For my winter term project I completed five acrylic paintings and focused on teaching myself to paint without a brush. The tools I used to create my paintings ranged from my own hands to a tennis racket to Crayola crayons. My tools came from drawers and boxes in my house and from sales racks at Goodwill. I practiced different techniques with all my objects on acrylic paper and used 6x6x1.5in stretched canvases for my final paintings.

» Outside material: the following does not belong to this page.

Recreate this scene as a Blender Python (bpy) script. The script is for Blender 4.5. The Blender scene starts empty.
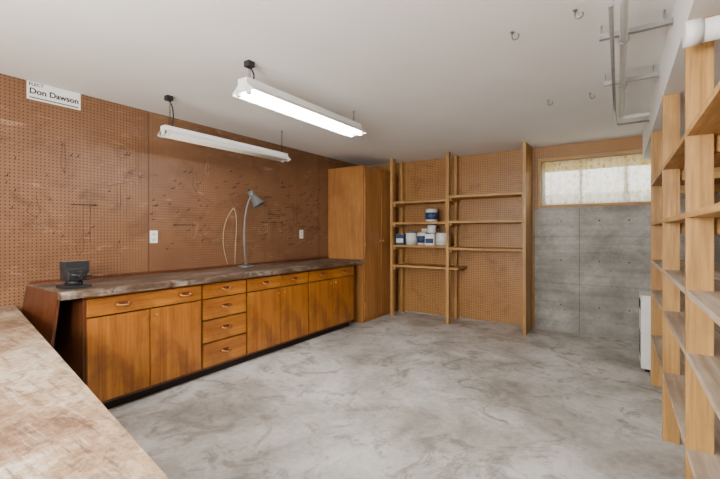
import bpy, bmesh, math, random
from mathutils import Vector, Matrix
random.seed(7)
H=2.40; ZC=1.28
LW=-3.62; BW=5.55; RW=0.80; NW=-1.1

# ---------------------------------------------------------------- materials
def newmat(name):
    m=bpy.data.materials.new(name); m.use_nodes=True
    nt=m.node_tree; b=nt.nodes['Principled BSDF']
    return m,nt,b
def N(nt,t,**k):
    n=nt.nodes.new(t)
    for a,v in k.items():
        setattr(n,a,v)
    return n
def ramp(nt,fac,stops):
    r=nt.nodes.new('ShaderNodeValToRGB'); cr=r.color_ramp
    while len(cr.elements)<len(stops): cr.elements.new(0.5)
    for e,(p,c) in zip(cr.elements,stops):
        e.position=p; e.color=(c[0],c[1],c[2],1)
    nt.links.new(fac,r.inputs[0]); return r.outputs[0]
def noise(nt,vec,scale,detail=4,rough=.55,dist=0):
    n=nt.nodes.new('ShaderNodeTexNoise'); n.inputs['Scale'].default_value=scale
    n.inputs['Detail'].default_value=detail; n.inputs['Roughness'].default_value=rough
    n.inputs['Distortion'].default_value=dist
    nt.links.new(vec,n.inputs['Vector']); return n.outputs['Fac']
def mapping(nt,scale=(1,1,1),rot=(0,0,0),loc=(0,0,0)):
    tc=nt.nodes.new('ShaderNodeTexCoord'); mp=nt.nodes.new('ShaderNodeMapping')
    mp.inputs['Scale'].default_value=scale; mp.inputs['Rotation'].default_value=rot; mp.inputs['Location'].default_value=loc
    nt.links.new(tc.outputs['Object'],mp.inputs['Vector']); return mp.outputs[0]
def mixc(nt,fac,a,b,mode='MIX'):
    m=nt.nodes.new('ShaderNodeMix'); m.data_type='RGBA'; m.blend_type=mode
    if isinstance(fac,(int,float)): m.inputs[0].default_value=fac
    else: nt.links.new(fac,m.inputs[0])
    for s,i in ((a,6),(b,7)):
        if isinstance(s,(tuple,list)): m.inputs[i].default_value=(s[0],s[1],s[2],1)
        else: nt.links.new(s,m.inputs[i])
    return m.outputs[2]
def g3(x): return (x,x,x)
def bump(nt,b,h,strength=.2,dist=.01):
    bp=nt.nodes.new('ShaderNodeBump'); bp.inputs['Strength'].default_value=strength
    bp.inputs['Distance'].default_value=dist
    nt.links.new(h,bp.inputs['Height']); nt.links.new(bp.outputs[0],b.inputs['Normal'])
def plain(name,col,rough=.5,metal=0,var=.12,vs=12):
    m,nt,b=newmat(name)
    v=mapping(nt); f=noise(nt,v,vs)
    c=ramp(nt,f,[(.3,[x*(1-var) for x in col]),(.7,[min(1,x*(1+var)) for x in col])])
    nt.links.new(c,b.inputs['Base Color']); b.inputs['Roughness'].default_value=rough
    b.inputs['Metallic'].default_value=metal
    return m
def wood(name,c1,c2,c3,axis='Z',rough=.45,grain=14,dark=(.1,.04,.01),damt=.6):
    m,nt,b=newmat(name)
    s={'X':(.06,1,1),'Y':(1,.06,1),'Z':(1,1,.06)}[axis]
    v=mapping(nt,s)
    f=noise(nt,v,grain,6,.6,1.2)
    c=ramp(nt,f,[(.32,c1),(.5,c2),(.68,c3)])
    f2=noise(nt,v,grain*5,3,.6)
    c=mixc(nt,.4,c,ramp(nt,f2,[(.35,g3(.35)),(.65,g3(.7))]),'OVERLAY')
    v2=mapping(nt); f3=noise(nt,v2,2.6,6,.65)
    f4=ramp(nt,f3,[(.48,g3(0)),(.72,g3(damt))])
    c=mixc(nt,f4,c,dark)
    nt.links.new(c,b.inputs['Base Color']); b.inputs['Roughness'].default_value=rough
    bump(nt,b,f2,.12,.004)
    return m
def pegboard(name,plane,c1,c2,rad=.2,hole=(.025,.010,.005),pale=.55):
    m,nt,b=newmat(name)
    tc=nt.nodes.new('ShaderNodeTexCoord'); sp=nt.nodes.new('ShaderNodeSeparateXYZ')
    nt.links.new(tc.outputs['Object'],sp.inputs[0])
    outs=[]
    for ax in plane:
        a=N(nt,'ShaderNodeMath',operation='DIVIDE'); a.inputs[1].default_value=.0254
        nt.links.new(sp.outputs[ax],a.inputs[0])
        f=N(nt,'ShaderNodeMath',operation='FRACT'); nt.links.new(a.outputs[0],f.inputs[0])
        s=N(nt,'ShaderNodeMath',operation='SUBTRACT'); s.inputs[1].default_value=.5
        nt.links.new(f.outputs[0],s.inputs[0])
        p=N(nt,'ShaderNodeMath',operation='MULTIPLY')
        nt.links.new(s.outputs[0],p.inputs[0]); nt.links.new(s.outputs[0],p.inputs[1])
        outs.append(p.outputs[0])
    ad=N(nt,'ShaderNodeMath',operation='ADD'); nt.links.new(outs[0],ad.inputs[0]); nt.links.new(outs[1],ad.inputs[1])
    lt=N(nt,'ShaderNodeMath',operation='LESS_THAN'); lt.inputs[1].default_value=rad**2
    nt.links.new(ad.outputs[0],lt.inputs[0])
    v=mapping(nt); f=noise(nt,v,1.6,6,.65)
    c=ramp(nt,f,[(.3,c1),(.7,c2)])
    L='Y' in plane
    for rot,sc_,th in ((.5,11,.585),(-.6,15,.60)):
        vs_=mapping(nt,(1,.22,1) if L else (.22,1,1),(rot,0,0) if L else (0,rot,0)); fs=noise(nt,vs_,sc_,7,.75,2.5)
        c=mixc(nt,ramp(nt,fs,[(th,g3(0)),(th+.07,g3(pale))]),c,(c2[0]*1.8,c2[1]*2.1,c2[2]*2.8))
    fd=noise(nt,v,4,6,.75,1)
    c=mixc(nt,ramp(nt,fd,[(.52,g3(0)),(.70,g3(.6))]),c,(c1[0]*.45,c1[1]*.42,c1[2]*.4))
    c=mixc(nt,lt.outputs[0],c,hole)
    nt.links.new(c,b.inputs['Base Color']); b.inputs['Roughness'].default_value=.45
    return m

M={}
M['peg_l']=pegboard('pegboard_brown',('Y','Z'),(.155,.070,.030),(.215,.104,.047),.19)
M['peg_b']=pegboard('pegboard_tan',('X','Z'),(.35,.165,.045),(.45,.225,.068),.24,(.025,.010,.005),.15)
CA=((.20,.06,.007),(.32,.108,.012),(.41,.155,.021))
M['cab']=wood('varnished_wood',*CA,'Z',.3,12,(.11,.030,.005),.75)
M['cabh']=wood('varnished_wood_drawer',*CA,'Y',.3,12,(.11,.030,.005),.75)
M['carc']=wood('stained_dark_wood',(.06,.015,.004),(.09,.025,.007),(.12,.035,.01),'Z',.4)
M['tall']=wood('ply_cabinet',(.27,.110,.026),(.34,.147,.037),(.40,.18,.048),'Z',.4,9,(.20,.078,.018))
P3=((.33,.165,.045),(.44,.24,.072),(.54,.32,.11))
M['pine']=wood('pine_lumber',*P3,'Z',.5,16,(.26,.12,.035),.7)
M['piney']=wood('pine_lumber_y',*P3,'Y',.55,16,(.26,.12,.035),.7)
M['pinex']=wood('pine_lumber_x',*P3,'X',.55,16,(.26,.12,.035),.7)
M['grey']=wood('weathered_shelf',(.27,.19,.125),(.42,.325,.24),(.56,.465,.375),'Y',.7,10,(.24,.14,.07))
M['black']=plain('black_iron',(.015,.015,.017),.5,.2)
M['dark']=plain('dark_gap',(.015,.008,.005),.8)
M['steel']=plain('steel',(.42,.42,.42),.35,.9)
M['bronze']=plain('copper_brass',(.60,.27,.10),.3,.9)
M['white']=plain('white_enamel',(.78,.78,.76),.4,0,.04)
M['cream']=plain('cream_plastic',(.70,.63,.50),.45,0,.05)
M['blue']=plain('blue_label',(.02,.055,.14),.45,0,.1)
M['red']=plain('red_label',(.28,.03,.02),.45,0,.1)
M['tan']=plain('tan_cord',(.40,.30,.2),.6)
M['mark']=plain('painted_outline',(.06,.03,.018),.6)
M['lampgrey']=plain('lamp_grey_enamel',(.13,.14,.135),.35,.3)
M['signtxt']=plain('sign_ink',(.015,.018,.025),.6)

def worn(name,base,stops2,rough=.6,sc=3.,axis=(1,.35,1),dk=(.07,.035,.018),scr=(1,.08,1),pale=(.55,.48,.40),pamt=.5):
    m,nt,b=newmat(name)
    v=mapping(nt,axis); f=noise(nt,v,sc,9,.72,.6)
    c=ramp(nt,f,base)
    vb=mapping(nt,axis,(0,0,.4)); f2=noise(nt,vb,sc*4.5,8,.78,.8)
    c=mixc(nt,ramp(nt,f2,stops2),c,dk)
    v3=mapping(nt,scr,(0,0,.12)); f3=noise(nt,v3,40,5,.7)
    c=mixc(nt,ramp(nt,f3,[(.55,g3(0)),(.68,g3(pamt))]),c,pale)
    c=mixc(nt,ramp(nt,f3,[(.36,g3(.7)),(.45,g3(0))]),c,dk)
    f4=noise(nt,v,sc*20,5,.8)
    c=mixc(nt,.55,c,ramp(nt,f4,[(.32,g3(.15)),(.68,g3(.75))]),'OVERLAY')
    nt.links.new(c,b.inputs['Base Color']); b.inputs['Roughness'].default_value=rough
    bump(nt,b,f2,.25,.004)
    return m
M['top']=worn('worn_bench_top',[(.38,(.045,.024,.015)),(.46,(.11,.066,.042)),(.54,(.21,.15,.108)),(.64,(.38,.33,.28))],[(.46,g3(0)),(.55,g3(.85))],.5,4.,pamt=.35)
M['table']=worn('worn_table_top',[(.38,(.15,.080,.042)),(.46,(.26,.16,.092)),(.54,(.35,.245,.155)),(.64,(.46,.37,.28))],[(.50,g3(0)),(.60,g3(.7))],.6,2.0,(1,1,1),(.10,.055,.03),(.1,1,1),(.55,.46,.36),.4)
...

While painting, I tried to stay aware of how I thought of different ways to use the objects and how I learned to get the techniques I wanted. Some of my ideas came from past experience. In high school I took a painting class where we learned to use crayons with watercolors for a wax resist technique. It took some trial and error though before I finally had the right mixture of paint and water so it was watery enough for the wax to repel but still rich enough in color when it hit the blank areas of canvas. It seems I was using trial and error to learn more than anything else but I did learn a couple things by accident. When I started playing around with the tennis racket, I kept trying to put paint onto the strings and then press them onto the paper to create a grid-like pattern, but the paint would dry to quickly and it wouldn’t spread evenly on the strings. When I set the racket down to wipe off the paint, I ended up smearing the paint across the tennis racket and leaving little squares on my paper. In my painting of the pink and purple flower I modified my discovered technique and set the racket on the canvas then sponge painted over the strings to leave textured squares when the racket was lifted off of the canvas.
My favorite painting of the five is “Freak Out” because I based the painting on a photo that I took at the county fair in my hometown and I felt like a little-kid again while working with the crayons. I plan to continue using the techniques I discovered during this project in my future artworks and will also keep exploring new ways of putting paint on canvas.